Kendrick Lamar thrills an adoring hometown crowd — and conquers at least one skeptic at FYF Fest
For a superstar, coming home means being embraced by those who’ve loved you longest. But it can also mean encountering those who remember that you weren’t always a superstar.
That’s what Kendrick Lamar was reminded of Saturday night at FYF Fest when the celebrated Compton rapper briefly got into it with someone in the audience near the end of his headlining performance.
Whether through words or gestures, the person had evidently made it clear to Lamar that he wasn’t impressed with his rapping — that maybe he could even do better given the chance.
“You serious?” Lamar asked with what looked like genuine surprise.
Then, signaling to his band, he threw down the gauntlet: “For Free?,” a great torrent of words from his landmark 2015 album, “To Pimp a Butterfly,” that he seemed to aim straight at the dude, determined to overwhelm him with sheer lyrical dexterity.
If the guy disputed Lamar’s showing when it was over, he couldn’t be heard above the roar of the crowd.
Saying it was only right that he bring his music back to “the foundation” after taking it around the world, Lamar was otherwise given a hero’s welcome in Exposition Park by fans who sang and rapped along with every song in his 90-minute set — even (or especially) “A.D.H.D,” from his 2011 debut, “Section.80.”
That album distinguished Lamar as a young West Coast rapper of real significance, someone capable of describing his surroundings and his emotions — and how the two are connected — with uncommon grace.
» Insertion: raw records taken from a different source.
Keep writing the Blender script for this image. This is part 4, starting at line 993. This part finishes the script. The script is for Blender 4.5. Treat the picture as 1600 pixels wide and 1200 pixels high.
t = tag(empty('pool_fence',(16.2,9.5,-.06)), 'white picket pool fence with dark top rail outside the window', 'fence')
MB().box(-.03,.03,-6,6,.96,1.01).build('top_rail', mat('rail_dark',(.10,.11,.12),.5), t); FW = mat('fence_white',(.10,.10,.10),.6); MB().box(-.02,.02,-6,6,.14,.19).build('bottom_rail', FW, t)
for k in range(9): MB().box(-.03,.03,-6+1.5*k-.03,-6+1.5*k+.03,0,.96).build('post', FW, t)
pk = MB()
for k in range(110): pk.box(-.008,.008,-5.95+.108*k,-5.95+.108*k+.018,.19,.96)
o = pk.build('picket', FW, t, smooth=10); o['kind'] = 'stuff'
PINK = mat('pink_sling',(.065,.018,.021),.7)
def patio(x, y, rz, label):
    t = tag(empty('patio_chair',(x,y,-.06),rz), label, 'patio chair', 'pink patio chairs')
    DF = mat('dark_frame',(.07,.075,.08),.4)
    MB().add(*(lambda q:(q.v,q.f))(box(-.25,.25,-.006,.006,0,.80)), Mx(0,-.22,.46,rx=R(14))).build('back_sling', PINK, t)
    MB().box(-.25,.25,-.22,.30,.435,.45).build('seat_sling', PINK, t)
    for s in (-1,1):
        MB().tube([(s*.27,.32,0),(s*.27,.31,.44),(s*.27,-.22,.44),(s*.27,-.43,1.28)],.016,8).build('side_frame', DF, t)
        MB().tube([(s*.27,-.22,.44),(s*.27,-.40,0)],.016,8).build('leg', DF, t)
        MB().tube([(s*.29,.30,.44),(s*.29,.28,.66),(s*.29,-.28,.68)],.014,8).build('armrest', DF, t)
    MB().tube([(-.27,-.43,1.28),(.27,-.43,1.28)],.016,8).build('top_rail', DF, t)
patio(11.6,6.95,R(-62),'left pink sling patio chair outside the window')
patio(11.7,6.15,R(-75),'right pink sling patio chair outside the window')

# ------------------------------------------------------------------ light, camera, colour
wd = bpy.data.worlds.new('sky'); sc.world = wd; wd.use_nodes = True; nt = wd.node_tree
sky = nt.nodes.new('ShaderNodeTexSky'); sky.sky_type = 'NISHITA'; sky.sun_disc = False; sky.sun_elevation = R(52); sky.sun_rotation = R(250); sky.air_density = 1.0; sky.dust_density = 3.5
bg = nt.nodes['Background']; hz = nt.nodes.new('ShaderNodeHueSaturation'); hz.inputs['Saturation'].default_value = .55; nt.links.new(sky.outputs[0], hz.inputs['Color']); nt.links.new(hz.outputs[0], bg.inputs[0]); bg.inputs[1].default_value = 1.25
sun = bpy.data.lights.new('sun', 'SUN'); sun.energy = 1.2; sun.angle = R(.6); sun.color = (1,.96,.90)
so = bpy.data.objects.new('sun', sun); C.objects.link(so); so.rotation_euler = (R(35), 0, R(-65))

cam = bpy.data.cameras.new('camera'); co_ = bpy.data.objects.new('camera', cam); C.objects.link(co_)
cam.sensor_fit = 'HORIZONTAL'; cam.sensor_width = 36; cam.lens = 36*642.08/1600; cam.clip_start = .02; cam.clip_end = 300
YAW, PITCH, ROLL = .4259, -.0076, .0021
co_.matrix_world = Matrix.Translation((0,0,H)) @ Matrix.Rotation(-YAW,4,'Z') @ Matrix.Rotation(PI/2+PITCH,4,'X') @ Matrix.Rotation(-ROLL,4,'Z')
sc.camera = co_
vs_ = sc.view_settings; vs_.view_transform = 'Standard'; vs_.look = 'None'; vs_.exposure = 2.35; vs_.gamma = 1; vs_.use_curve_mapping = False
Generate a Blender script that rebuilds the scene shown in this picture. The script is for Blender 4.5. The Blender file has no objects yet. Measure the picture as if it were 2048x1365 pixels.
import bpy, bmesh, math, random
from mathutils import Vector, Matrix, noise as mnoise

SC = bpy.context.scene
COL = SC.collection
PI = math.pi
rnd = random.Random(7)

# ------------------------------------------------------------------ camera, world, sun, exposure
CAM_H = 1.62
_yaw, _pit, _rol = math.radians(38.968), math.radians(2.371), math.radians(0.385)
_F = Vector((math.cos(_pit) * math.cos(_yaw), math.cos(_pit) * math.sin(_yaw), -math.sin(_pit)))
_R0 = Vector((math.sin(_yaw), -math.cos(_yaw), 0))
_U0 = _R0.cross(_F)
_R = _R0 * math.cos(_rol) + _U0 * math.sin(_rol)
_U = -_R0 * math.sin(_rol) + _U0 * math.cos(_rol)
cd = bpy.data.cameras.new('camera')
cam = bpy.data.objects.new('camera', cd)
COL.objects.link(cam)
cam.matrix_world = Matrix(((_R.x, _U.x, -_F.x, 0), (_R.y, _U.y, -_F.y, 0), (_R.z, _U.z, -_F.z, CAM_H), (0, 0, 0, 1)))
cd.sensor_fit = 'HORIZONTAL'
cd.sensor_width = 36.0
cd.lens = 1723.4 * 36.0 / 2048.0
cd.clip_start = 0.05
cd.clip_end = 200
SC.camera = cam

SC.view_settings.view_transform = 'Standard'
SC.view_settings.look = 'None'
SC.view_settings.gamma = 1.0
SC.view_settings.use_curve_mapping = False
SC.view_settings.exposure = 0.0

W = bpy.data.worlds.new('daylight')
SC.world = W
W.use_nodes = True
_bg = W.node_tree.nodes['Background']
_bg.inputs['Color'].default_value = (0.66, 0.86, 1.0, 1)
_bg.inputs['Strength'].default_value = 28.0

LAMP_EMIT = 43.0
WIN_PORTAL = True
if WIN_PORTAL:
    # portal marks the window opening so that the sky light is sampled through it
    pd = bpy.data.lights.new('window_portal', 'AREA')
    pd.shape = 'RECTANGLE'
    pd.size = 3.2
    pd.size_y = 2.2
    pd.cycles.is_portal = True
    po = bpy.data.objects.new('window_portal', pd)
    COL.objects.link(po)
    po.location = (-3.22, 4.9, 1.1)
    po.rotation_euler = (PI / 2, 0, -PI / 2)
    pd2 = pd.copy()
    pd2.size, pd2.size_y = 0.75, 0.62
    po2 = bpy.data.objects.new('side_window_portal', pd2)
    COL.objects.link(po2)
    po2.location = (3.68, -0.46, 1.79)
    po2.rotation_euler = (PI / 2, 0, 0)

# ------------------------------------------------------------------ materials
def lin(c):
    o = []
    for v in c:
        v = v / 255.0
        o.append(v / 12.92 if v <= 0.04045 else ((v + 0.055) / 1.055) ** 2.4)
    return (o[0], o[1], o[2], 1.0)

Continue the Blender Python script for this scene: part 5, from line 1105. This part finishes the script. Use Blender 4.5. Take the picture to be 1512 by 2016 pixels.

But he wasn’t viewed as the voice of a generation until the next year’s “good kid, m.A.A.d city,” and that reputation only grew with the searing, explicitly political “To Pimp a Butterfly.”
You could sense Lamar trying to live up to the mantle at FYF, where he performed in front of an enormous high-def video screen that flickered all night with heavy pictures: black icons such as Muhammad Ali and Oprah Winfrey; symbols of white power such as Ronald Reagan and George W. Bush; a woman undressing; a fierce-looking bald eagle.
During “Bitch, Don’t Kill My Vibe,” footage of Snoop Dogg sitting cucumber-cool in a courtroom alternated with Bill O’Reilly hurling insults on the set of “Inside Edition.”
Which man represents a bigger threat? Lamar seemed to be asking as he wore a shirt that read “Image more valued than truth.”
The rapper’s skillful live band set up sonic juxtapositions to go with the visual ones: smooth and silky in “Complexion (A Zulu Love),” dense and funky in “These Walls,” crunchy and metallic in a furious rendition of “Backseat Freestyle” that might’ve satisfied a Korn fan in 1999.
As expansive as he got, though, Lamar was taking pains to root the music in the hometown he said he always kept in mind on his travels. His only guests were members of L.A.’s Top Dawg crew: Isaiah Rashad, who rapped his “Free Lunch,” and Jay Rock, who joined Lamar for “Money Trees.”
And when he introduced “A.D.H.D,” he talked about how much it meant on his way up to talk with people who’d shared the experience of drug abuse he describes in the song.
It was another reminder of who Lamar was before he became who he is.